Alfred William "Bob" Roberts (1907–1982) was a British folk singer, songwriter, storyteller, bargeman, author, and journalist. He was the last captain of a British commercial vessel operating under sail, and brought to an end a centuries-old tradition.
Alfred William Roberts was born in the village of Hampreston, Dorset where his parents taught in the village school. Roberts's father, who was brought up in North Wales, ran the church choir as well as playing the piano, church organ, melodeon, concertina and fiddle for village dances. These musical interests led Ralph Vaughan Williams to visit him at the village.

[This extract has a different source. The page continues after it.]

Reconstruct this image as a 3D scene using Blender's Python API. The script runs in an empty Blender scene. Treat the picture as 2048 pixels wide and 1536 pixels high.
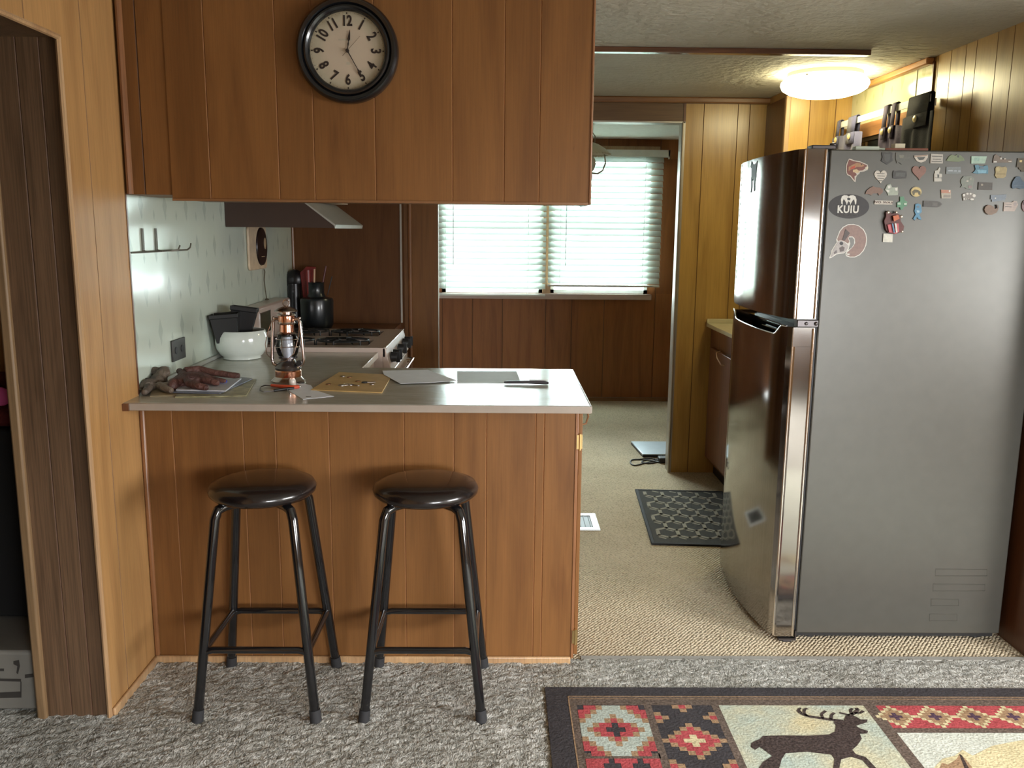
import bpy, math, random
from mathutils import Vector, Matrix
random.seed(7)
S = bpy.context.scene
COL = S.collection
rad = math.radians
# ---------------------------------------------------------------- camera
FPX, CAMH = 1740.0, 1.48
def cam_axes(p, y, r):
    f = Vector((math.sin(y), math.cos(y), 0)); rt = Vector((math.cos(y), -math.sin(y), 0)); up = Vector((0, 0, 1))
    f2 = f*math.cos(p) - up*math.sin(p); dn = -(up*math.cos(p) + f*math.sin(p))
    return rt*math.cos(r) + dn*math.sin(r), dn*math.cos(r) - rt*math.sin(r), f2
AX, AY, AZ = cam_axes(rad(10.07), rad(.83), rad(-.57))
CAM = Vector((0, 0, CAMH))
cd = bpy.data.cameras.new('camera'); cam = bpy.data.objects.new('camera', cd); COL.objects.link(cam)
m = Matrix.Identity(4)
for i in range(3):
    m[i][0] = AX[i]; m[i][1] = -AY[i]; m[i][2] = -AZ[i]; m[i][3] = CAM[i]
cam.matrix_world = m
cd.sensor_fit = 'HORIZONTAL'; cd.sensor_width = 36; cd.lens = 36*FPX/2048; cd.clip_start = .02
S.camera = cam
# ---------------------------------------------------------------- world, lights, exposure
S.view_settings.view_transform = 'Standard'; S.view_settings.look = 'None'
S.view_settings.gamma = 1; S.view_settings.use_curve_mapping = False
S.view_settings.exposure = 0.08
try:
    S.cycles.use_denoising = True; S.cycles.max_bounces = 10; S.cycles.diffuse_bounces = 5
    S.cycles.glossy_bounces = 5; S.cycles.transparent_max_bounces = 16; S.cycles.sample_clamp_indirect = 6
except Exception: pass
W = bpy.data.worlds.new('sky'); S.world = W; W.use_nodes = True
bg = W.node_tree.nodes['Background']; bg.inputs[0].default_value = (.86, .96, 1, 1); bg.inputs[1].default_value = 3.6
def area(name, loc, rot, sx, sy, e, col, spread=180):
    l = bpy.data.lights.new(name, 'AREA'); l.shape = 'RECTANGLE'; l.size = sx; l.size_y = sy; l.energy = e; l.color = col
    o = bpy.data.objects.new(name, l); COL.objects.link(o); o.location = loc; o.rotation_euler = rot; l.spread = rad(spread); return o
area('daylight_back_window', (.4, 7.80, 1.60), (rad(-90), 0, 0), 2.0, 1.4, 480, (.88, .97, 1))
area('daylight_right_window', (3.14, .8, 1.2), (0, rad(60), 0), 1.0, 1.7, 100, (1, .98, .95), 150)
area('daylight_rear_window', (2.1, -2.10, 1.12), (rad(57), 0, rad(14)), 1.7, .8, 92, (.97, .98, 1), 84)
# ---------------------------------------------------------------- helpers
def P(ax, c, x, y, off=0):
    """point where the sight line of a photo pixel meets the real plane ax=c"""
    d = AX*((x-1024)/FPX) + AY*((y-768)/FPX) + AZ
    i = 'XYZ'.index(ax); return CAM + d*((c-CAM[i])/d[i])
MATS = {}
def new_mat(name):
    m = bpy.data.materials.new(name); m.use_nodes = True; MATS[name] = m
    nt = m.node_tree; return m, nt, nt.nodes['Principled BSDF']
def N(nt, t, **k):
    n = nt.nodes.new(t)
    for a, b in k.items():
        if a in n.inputs: n.inputs[a].default_value = b
        else: setattr(n, a, b)
    return n
def L(nt, a, b): nt.links.new(a, b)
def coords(nt, sc=(1, 1, 1), rot=(0, 0, 0)):
    tc = N(nt, 'ShaderNodeTexCoord'); mp = N(nt, 'ShaderNodeMapping'); mp.inputs['Scale'].default_value = sc
    mp.inputs['Rotation'].default_value = rot; L(nt, tc.outputs['Object'], mp.inputs['Vector']); return mp.outputs[0]
def ramp(nt, fac, stops):
    r = N(nt, 'ShaderNodeValToRGB'); el = r.color_ramp.elements
    while len(el) < len(stops): el.new(.5)
    for e, (p, c) in zip(el, stops): e.position = p; e.color = (*c[:3], 1)
    L(nt, fac, r.inputs[0]); return r.outputs[0]
def mixc(nt, fac, a, b, mode='MIX'):
    n = N(nt, 'ShaderNodeMix', data_type='RGBA', blend_type=mode)
    for s, v in ((0, fac), (6, a), (7, b)):
        if isinstance(v, (int, float)): n.inputs[s].default_value = v
        elif isinstance(v, tuple): n.inputs[s].default_value = (*v[:3], 1)
        else: L(nt, v, n.inputs[s])
    return n.outputs[2]
def bump(nt, b, h, st, dist=.01):
    n = N(nt, 'ShaderNodeBump'); n.inputs['Strength'].default_value = st; n.inputs['Distance'].default_value = dist
    L(nt, h, n.inputs['Height']); L(nt, n.outputs[0], b.inputs['Normal'])
def mat(name, c, rough=.5, metal=0, var=0, vs=20, bmp=0, bs=60, spec=.5, coat=0, emit=0, sheen=0):
    if name in MATS: return MATS[name]
    m, nt, b = new_mat(name)
    b.inputs['Base Color'].default_value = (*c, 1); b.inputs['Roughness'].default_value = rough
    b.inputs['Metallic'].default_value = metal; b.inputs['Specular IOR Level'].default_value = spec
    if coat: b.inputs['Coat Weight'].default_value = coat; b.inputs['Coat Roughness'].default_value = .08
    if sheen: b.inputs['Sheen Weight'].default_value = sheen
    if emit: b.inputs['Emission Color'].default_value = (*c, 1); b.inputs['Emission Strength'].default_value = emit
    v = coords(nt)
    no = N(nt, 'ShaderNodeTexNoise', Scale=vs, Detail=4.0); L(nt, v, no.inputs['Vector'])
    k = max(var, .04)
    L(nt, ramp(nt, no.outputs[0], [(.3, [x*(1-k) for x in c]), (.7, [min(1, x*(1+k)) for x in c])]), b.inputs['Base Color'])
    if bmp:
        n2 = N(nt, 'ShaderNodeTexNoise', Scale=bs, Detail=6.0); L(nt, v, n2.inputs['Vector']); bump(nt, b, n2.outputs[0], bmp)
    return m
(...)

Roberts attended Wimborne Grammar School on a choral scholarship. After leaving school at 17, he eventually became a journalist at the Orpington Gazette, before moving to work as a sports reporter for the Daily Mail on Fleet Street. Robert found it difficult to settle at job at the Mail, and twice took off on long sea voyages. Finally he left the newspaper to work on a Thames sailing barge. Apart from a short stint as a sub-editor at the East Anglian Daily Times in the late forties, Roberts would work on eight barges over the next 35 years, initially as a mate and on his final five boats, as skipper. His other voyages at sea would take him to the West Indies, Ascension Island, West Africa and Brazil.
In 1940 Roberts married his wife, Amelia or ‘Toni’, whom he had first met in the late 1920s, and in 1949 they moved to Pin Mill, on the River Orwell. And it was while working at East Anglian Times that F.T. Everard and Sons offered Roberts the captaincy of the Cambria, the Thames Sailing Barge he was to make famous.